↓
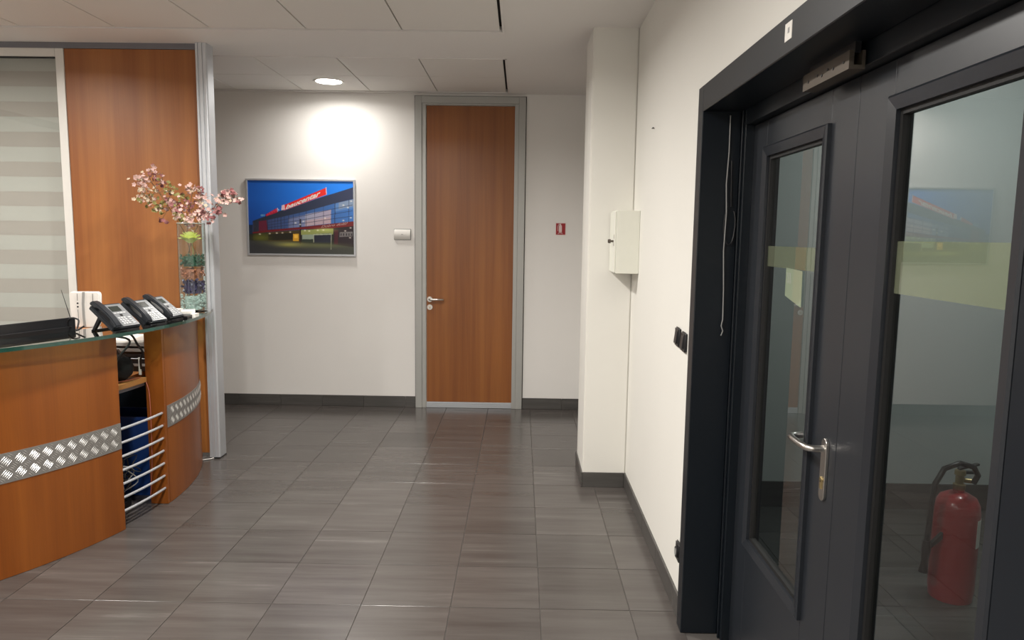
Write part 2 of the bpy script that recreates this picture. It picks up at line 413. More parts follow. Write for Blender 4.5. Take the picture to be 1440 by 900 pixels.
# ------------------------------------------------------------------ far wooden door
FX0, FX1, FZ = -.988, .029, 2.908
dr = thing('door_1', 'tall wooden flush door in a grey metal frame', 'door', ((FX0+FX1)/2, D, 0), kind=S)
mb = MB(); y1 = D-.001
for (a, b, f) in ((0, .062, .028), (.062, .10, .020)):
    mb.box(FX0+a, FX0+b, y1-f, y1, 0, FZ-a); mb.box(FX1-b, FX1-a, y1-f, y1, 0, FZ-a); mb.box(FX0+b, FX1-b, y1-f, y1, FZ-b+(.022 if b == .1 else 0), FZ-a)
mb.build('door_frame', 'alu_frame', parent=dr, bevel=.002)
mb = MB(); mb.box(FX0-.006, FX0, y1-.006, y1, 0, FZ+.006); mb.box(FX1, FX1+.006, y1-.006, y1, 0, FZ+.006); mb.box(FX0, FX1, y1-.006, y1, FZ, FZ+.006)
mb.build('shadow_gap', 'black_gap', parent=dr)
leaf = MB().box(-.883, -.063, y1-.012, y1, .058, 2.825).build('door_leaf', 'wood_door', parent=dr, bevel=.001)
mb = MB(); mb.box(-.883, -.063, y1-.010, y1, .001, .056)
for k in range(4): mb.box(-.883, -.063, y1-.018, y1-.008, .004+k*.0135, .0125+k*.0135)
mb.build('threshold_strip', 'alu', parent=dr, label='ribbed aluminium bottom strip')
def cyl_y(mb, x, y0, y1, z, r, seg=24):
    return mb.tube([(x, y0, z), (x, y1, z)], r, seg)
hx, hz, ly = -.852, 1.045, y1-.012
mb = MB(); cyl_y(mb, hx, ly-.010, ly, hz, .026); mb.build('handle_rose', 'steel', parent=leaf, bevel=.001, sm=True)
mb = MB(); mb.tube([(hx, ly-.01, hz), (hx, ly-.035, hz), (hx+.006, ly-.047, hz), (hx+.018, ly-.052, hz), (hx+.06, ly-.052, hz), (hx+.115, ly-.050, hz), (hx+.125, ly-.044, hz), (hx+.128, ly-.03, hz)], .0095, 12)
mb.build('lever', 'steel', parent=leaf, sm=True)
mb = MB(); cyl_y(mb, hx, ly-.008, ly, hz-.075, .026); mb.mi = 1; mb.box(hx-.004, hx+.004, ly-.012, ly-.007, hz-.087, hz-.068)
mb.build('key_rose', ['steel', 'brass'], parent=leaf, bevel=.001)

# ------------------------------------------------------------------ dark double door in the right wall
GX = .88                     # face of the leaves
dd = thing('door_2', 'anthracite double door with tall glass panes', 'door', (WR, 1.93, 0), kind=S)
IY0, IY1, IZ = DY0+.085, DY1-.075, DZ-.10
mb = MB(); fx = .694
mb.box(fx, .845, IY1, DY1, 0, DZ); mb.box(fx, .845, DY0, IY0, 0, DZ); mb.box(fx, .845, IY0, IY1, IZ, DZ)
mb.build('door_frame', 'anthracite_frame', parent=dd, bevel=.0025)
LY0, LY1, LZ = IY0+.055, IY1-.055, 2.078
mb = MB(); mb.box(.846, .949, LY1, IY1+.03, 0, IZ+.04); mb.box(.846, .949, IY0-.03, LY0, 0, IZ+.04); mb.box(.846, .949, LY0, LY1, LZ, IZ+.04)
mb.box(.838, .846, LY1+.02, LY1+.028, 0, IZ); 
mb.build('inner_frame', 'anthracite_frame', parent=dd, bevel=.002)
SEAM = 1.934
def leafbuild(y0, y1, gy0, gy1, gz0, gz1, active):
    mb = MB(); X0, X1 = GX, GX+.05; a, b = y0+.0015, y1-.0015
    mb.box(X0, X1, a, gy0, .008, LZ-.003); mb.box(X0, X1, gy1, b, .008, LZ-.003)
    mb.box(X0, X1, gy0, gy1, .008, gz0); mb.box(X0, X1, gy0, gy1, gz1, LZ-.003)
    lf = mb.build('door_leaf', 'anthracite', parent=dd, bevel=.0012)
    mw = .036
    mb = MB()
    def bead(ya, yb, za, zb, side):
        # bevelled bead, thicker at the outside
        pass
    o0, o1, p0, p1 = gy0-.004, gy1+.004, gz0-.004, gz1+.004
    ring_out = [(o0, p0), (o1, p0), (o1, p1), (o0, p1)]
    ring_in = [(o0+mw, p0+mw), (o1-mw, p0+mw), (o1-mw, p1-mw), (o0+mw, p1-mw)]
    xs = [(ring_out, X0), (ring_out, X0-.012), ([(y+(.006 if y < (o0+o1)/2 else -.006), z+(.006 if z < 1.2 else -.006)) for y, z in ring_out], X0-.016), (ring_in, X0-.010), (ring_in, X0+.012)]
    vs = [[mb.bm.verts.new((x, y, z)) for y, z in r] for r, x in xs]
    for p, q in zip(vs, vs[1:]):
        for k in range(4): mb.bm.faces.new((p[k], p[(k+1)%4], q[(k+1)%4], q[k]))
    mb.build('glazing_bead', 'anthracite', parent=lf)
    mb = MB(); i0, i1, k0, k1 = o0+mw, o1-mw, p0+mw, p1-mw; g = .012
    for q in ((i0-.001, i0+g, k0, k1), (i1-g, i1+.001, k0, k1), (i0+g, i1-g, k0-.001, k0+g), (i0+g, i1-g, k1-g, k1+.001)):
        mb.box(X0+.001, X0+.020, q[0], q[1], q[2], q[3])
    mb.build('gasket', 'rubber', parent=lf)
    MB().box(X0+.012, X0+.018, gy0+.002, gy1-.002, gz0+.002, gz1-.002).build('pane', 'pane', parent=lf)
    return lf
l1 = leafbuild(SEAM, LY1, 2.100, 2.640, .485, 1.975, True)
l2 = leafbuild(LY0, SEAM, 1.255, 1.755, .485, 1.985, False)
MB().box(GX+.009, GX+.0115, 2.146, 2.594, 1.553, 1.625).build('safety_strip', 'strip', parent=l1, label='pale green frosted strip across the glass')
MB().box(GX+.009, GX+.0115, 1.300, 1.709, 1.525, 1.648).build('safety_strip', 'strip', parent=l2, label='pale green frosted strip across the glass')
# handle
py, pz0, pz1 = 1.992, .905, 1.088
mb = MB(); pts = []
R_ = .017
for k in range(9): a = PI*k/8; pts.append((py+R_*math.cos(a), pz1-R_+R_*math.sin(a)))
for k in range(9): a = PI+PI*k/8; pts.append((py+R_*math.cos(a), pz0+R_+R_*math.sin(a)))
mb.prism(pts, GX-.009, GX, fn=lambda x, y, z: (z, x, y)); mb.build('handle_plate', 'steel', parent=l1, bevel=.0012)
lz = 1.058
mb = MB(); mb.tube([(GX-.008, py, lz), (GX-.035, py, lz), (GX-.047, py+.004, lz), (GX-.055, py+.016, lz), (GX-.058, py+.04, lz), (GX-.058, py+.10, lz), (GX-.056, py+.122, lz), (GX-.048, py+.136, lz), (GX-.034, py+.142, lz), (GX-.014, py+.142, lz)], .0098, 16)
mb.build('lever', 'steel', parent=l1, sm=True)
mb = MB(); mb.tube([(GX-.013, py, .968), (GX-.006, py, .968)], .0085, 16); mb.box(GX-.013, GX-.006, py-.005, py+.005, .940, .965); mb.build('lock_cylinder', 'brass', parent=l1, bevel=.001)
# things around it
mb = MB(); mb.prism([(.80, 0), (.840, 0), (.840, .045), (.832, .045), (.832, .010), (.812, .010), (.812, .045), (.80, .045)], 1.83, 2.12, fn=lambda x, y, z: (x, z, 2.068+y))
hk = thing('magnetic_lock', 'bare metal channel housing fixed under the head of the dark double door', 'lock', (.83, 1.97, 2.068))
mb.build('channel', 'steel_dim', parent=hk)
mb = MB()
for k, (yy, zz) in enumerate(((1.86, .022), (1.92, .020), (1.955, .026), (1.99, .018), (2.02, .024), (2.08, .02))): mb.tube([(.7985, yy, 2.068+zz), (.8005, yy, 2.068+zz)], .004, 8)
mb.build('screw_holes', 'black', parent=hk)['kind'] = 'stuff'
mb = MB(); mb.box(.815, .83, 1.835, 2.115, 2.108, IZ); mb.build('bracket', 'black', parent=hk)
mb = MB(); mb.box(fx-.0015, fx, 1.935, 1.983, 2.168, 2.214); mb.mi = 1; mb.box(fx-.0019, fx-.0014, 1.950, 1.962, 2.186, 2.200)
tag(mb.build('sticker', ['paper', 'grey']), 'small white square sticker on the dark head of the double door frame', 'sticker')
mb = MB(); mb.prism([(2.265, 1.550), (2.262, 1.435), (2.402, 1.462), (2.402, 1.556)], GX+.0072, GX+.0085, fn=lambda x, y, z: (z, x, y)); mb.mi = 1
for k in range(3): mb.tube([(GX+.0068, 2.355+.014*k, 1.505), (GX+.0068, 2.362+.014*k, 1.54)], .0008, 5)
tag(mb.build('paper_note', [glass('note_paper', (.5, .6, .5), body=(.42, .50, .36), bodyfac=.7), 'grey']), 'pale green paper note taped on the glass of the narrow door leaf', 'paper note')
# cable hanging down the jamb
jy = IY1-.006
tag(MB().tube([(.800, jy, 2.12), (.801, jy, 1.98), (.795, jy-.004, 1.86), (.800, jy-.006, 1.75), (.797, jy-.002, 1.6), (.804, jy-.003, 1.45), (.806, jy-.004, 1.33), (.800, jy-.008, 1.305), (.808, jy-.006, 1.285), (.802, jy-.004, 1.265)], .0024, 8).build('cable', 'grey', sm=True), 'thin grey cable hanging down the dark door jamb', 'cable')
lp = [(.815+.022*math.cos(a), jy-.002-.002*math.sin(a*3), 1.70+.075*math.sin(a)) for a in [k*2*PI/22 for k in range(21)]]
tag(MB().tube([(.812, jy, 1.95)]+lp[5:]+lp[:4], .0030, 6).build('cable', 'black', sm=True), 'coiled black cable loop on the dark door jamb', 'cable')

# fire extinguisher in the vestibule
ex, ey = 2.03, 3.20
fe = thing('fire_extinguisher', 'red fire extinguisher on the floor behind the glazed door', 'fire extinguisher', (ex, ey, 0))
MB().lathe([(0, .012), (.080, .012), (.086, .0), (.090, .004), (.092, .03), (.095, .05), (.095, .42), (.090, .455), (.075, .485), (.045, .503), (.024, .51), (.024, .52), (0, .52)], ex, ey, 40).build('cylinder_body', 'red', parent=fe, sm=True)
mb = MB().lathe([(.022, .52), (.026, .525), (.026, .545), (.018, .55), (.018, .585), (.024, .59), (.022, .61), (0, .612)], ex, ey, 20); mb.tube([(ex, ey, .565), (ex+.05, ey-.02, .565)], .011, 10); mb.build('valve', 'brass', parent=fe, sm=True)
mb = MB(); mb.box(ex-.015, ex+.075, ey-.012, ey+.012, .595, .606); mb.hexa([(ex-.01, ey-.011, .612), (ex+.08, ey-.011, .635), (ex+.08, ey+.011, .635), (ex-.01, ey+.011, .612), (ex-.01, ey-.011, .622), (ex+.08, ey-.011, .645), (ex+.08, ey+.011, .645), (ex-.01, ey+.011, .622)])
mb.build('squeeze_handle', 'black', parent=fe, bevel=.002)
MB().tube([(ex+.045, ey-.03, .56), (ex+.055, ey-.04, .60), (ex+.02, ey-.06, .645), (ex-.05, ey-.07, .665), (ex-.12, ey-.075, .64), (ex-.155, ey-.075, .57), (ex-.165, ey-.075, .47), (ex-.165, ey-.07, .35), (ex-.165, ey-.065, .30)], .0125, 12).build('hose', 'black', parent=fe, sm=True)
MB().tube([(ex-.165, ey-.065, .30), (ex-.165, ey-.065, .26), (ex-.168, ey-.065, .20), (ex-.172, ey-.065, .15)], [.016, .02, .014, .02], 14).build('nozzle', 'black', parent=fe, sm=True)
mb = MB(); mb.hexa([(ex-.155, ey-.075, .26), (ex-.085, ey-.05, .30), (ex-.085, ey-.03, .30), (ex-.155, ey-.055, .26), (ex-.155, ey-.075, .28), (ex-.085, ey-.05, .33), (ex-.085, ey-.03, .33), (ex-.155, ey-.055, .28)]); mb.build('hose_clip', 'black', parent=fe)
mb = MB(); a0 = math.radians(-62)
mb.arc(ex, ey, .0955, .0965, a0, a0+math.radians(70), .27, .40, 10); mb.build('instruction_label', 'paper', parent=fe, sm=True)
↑
↓
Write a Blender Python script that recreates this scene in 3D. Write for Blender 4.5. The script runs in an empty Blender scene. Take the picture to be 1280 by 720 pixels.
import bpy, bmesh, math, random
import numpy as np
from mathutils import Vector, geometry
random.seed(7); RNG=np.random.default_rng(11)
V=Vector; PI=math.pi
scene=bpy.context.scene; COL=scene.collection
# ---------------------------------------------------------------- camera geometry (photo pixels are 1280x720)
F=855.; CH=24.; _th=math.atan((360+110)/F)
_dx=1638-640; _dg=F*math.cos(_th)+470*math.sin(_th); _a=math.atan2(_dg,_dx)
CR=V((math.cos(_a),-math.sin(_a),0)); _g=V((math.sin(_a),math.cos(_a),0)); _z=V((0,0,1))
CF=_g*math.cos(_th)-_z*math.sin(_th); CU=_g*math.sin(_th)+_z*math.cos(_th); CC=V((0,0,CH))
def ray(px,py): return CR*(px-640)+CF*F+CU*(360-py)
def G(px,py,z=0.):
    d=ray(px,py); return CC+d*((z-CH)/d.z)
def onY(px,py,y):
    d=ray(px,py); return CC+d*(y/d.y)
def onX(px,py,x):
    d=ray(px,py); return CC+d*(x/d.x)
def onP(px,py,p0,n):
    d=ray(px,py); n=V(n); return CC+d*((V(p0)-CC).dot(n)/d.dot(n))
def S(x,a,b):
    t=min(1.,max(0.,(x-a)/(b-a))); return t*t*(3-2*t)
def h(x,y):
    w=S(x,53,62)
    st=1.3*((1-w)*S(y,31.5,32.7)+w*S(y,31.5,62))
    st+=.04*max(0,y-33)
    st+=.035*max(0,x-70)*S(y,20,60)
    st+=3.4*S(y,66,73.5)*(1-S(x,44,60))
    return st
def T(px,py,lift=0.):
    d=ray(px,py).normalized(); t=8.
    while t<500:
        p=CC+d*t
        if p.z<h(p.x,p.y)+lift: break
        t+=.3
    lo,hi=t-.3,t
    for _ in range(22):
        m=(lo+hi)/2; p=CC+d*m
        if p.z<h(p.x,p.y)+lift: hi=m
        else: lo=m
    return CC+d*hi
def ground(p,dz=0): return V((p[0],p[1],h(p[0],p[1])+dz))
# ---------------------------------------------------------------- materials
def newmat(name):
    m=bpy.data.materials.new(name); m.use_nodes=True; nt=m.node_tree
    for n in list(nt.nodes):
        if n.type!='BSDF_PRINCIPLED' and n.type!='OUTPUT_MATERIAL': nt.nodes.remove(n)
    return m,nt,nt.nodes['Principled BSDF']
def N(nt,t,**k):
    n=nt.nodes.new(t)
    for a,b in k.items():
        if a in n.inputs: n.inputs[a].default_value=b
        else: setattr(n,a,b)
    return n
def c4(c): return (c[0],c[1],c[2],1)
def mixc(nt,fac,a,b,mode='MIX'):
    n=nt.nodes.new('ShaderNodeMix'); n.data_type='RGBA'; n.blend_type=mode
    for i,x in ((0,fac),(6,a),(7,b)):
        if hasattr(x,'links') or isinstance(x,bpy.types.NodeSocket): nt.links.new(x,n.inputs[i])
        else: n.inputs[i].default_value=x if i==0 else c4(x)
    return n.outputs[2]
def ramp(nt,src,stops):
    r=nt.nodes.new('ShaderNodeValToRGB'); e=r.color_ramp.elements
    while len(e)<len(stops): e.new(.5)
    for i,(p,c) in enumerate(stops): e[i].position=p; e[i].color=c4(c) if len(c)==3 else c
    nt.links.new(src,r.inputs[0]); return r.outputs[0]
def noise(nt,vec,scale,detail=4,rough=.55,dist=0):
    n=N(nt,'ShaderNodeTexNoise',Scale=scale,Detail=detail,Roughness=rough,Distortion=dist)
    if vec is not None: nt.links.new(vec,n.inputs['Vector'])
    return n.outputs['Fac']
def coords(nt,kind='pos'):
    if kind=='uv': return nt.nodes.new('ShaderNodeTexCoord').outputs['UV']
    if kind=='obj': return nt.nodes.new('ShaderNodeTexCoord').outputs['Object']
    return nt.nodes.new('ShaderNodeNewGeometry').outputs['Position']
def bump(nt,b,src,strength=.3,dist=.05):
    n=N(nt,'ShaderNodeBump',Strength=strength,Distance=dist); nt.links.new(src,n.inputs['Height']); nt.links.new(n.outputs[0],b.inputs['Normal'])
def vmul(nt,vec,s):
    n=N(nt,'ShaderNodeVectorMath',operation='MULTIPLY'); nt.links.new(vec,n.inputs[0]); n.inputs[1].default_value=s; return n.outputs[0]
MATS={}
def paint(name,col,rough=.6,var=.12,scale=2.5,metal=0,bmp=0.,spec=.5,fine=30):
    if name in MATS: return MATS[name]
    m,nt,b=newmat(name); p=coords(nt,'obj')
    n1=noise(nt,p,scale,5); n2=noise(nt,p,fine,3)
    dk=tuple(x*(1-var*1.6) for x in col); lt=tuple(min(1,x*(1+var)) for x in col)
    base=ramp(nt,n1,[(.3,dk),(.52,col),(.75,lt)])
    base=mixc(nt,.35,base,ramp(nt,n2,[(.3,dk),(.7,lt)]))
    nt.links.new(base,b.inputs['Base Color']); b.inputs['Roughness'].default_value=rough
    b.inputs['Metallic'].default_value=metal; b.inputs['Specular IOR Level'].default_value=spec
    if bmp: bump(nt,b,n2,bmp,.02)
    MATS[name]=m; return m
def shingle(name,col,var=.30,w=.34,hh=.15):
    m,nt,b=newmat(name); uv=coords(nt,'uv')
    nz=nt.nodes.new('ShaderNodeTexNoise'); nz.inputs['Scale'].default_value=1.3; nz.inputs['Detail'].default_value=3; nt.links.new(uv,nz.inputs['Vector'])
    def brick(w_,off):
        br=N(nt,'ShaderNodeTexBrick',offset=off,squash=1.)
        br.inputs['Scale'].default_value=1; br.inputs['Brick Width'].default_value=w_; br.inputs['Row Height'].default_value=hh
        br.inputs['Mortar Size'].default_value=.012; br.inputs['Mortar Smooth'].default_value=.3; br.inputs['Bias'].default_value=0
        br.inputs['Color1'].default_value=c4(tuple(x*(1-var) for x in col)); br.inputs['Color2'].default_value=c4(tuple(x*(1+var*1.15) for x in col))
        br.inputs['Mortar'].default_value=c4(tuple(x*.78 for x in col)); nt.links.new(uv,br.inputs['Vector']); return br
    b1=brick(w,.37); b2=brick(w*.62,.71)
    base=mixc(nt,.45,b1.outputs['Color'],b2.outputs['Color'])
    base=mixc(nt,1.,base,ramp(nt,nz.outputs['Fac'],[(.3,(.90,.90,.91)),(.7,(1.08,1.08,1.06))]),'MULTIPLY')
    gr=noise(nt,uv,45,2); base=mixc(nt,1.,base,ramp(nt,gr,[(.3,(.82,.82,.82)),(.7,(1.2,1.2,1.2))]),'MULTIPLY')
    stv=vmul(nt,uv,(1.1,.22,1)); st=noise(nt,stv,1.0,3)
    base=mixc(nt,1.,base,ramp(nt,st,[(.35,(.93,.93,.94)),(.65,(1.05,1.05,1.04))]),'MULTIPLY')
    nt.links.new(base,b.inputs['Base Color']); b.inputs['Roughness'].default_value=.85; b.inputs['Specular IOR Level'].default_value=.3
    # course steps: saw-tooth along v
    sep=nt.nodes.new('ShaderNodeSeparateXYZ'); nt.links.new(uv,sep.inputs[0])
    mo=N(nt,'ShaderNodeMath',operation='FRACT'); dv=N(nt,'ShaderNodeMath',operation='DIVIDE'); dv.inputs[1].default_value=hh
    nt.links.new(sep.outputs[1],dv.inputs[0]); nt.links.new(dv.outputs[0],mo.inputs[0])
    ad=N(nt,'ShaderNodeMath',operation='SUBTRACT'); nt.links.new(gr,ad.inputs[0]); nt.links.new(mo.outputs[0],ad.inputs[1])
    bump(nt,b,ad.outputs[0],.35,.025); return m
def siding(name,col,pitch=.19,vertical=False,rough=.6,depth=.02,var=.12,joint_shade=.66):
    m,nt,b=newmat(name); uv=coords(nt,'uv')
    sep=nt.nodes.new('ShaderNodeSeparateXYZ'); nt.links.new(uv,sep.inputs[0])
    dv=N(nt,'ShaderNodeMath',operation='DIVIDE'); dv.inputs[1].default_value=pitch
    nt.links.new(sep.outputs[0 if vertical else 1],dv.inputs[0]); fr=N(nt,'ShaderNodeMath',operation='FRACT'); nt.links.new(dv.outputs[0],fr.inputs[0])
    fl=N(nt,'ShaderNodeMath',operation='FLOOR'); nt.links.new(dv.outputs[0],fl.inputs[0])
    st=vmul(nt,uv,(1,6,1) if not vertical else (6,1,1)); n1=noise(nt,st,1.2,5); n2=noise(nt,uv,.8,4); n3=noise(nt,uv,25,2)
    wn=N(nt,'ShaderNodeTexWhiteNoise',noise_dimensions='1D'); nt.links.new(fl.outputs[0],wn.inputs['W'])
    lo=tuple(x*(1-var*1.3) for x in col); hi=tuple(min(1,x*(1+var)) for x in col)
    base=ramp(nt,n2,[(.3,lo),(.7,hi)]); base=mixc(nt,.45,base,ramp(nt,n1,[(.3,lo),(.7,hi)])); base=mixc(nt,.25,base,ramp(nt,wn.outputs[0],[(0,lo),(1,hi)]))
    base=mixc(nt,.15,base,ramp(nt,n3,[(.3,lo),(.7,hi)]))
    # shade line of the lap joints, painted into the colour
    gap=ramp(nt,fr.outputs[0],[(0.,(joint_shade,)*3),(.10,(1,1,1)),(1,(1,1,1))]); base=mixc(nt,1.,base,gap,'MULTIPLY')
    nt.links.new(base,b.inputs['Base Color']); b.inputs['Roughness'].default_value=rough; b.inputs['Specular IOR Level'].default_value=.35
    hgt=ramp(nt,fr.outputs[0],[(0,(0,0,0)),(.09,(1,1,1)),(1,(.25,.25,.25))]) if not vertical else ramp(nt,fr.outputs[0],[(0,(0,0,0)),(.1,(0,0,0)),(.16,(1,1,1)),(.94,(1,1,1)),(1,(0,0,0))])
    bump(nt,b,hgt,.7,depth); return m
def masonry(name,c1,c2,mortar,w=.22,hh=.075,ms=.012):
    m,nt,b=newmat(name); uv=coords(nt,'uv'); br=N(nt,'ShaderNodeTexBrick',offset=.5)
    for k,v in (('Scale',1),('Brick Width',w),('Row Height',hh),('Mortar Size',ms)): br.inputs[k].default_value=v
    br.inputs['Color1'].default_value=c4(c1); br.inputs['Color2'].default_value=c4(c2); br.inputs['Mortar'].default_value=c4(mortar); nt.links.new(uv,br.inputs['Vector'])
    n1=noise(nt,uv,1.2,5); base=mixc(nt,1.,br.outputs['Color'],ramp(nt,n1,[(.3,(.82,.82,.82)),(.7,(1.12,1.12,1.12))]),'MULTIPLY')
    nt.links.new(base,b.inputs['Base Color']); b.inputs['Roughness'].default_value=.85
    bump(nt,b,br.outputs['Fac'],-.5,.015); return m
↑
Pick out each line above that includes "scene" and show it.

Write a Blender Python script that recreates this scene in 3D. Write for Blender 4.5. The script runs in an empty Blender scene. Take the picture to be 1280 by 720 pixels.
scene=bpy.context.scene; COL=scene.collection